Starting with the first line of the data that follows, transcribe every line verbatim until the line containing "C = S.collection" has been transcribed.

....

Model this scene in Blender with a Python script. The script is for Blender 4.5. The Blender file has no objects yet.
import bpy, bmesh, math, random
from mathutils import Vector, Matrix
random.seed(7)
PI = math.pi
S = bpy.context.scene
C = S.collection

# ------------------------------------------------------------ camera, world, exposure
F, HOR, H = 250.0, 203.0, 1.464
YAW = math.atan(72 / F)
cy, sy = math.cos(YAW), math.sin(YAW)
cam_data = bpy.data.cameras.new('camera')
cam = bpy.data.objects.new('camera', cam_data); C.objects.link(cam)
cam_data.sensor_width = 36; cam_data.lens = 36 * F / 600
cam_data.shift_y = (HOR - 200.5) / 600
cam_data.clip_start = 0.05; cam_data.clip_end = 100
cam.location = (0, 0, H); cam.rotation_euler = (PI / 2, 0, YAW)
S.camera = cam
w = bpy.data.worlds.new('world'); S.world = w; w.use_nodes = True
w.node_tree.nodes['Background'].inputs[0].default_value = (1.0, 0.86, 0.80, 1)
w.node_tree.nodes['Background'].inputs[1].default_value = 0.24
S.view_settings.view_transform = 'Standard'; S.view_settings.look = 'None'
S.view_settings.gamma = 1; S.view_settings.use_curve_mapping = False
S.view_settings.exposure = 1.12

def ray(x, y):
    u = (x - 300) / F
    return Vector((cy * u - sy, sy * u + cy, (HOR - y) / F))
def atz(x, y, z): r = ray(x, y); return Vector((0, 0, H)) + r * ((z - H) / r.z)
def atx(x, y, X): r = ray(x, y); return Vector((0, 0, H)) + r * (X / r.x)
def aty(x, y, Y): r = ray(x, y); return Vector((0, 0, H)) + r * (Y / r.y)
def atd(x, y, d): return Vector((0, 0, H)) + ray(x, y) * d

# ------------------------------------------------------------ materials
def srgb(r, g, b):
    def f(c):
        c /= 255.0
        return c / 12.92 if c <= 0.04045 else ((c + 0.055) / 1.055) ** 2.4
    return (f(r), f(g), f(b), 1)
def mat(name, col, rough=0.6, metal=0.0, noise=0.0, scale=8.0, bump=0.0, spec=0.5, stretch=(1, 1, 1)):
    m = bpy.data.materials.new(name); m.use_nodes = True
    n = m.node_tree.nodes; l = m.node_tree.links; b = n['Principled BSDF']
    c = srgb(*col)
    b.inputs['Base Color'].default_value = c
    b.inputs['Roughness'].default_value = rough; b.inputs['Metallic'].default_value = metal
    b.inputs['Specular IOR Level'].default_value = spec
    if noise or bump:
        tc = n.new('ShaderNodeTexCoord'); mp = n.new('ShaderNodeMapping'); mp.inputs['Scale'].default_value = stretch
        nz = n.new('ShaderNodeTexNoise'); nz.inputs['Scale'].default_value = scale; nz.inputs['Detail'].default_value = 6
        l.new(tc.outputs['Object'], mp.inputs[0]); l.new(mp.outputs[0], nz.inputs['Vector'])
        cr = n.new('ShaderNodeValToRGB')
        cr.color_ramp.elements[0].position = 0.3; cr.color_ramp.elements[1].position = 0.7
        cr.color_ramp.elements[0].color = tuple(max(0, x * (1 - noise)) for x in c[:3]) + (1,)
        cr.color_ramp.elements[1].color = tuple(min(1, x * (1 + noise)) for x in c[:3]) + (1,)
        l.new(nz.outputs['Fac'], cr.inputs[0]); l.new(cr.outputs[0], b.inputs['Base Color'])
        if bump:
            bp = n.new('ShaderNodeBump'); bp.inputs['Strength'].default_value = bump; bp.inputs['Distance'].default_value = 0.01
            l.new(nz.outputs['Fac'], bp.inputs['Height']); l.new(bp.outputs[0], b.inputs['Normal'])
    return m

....

* [Exercise answer]:
Model this scene in Blender with a Python script. The script is for Blender 4.5. The Blender file has no objects yet.
import bpy, bmesh, math, random
from mathutils import Vector, Matrix
random.seed(7)
PI = math.pi
S = bpy.context.scene
C = S.collection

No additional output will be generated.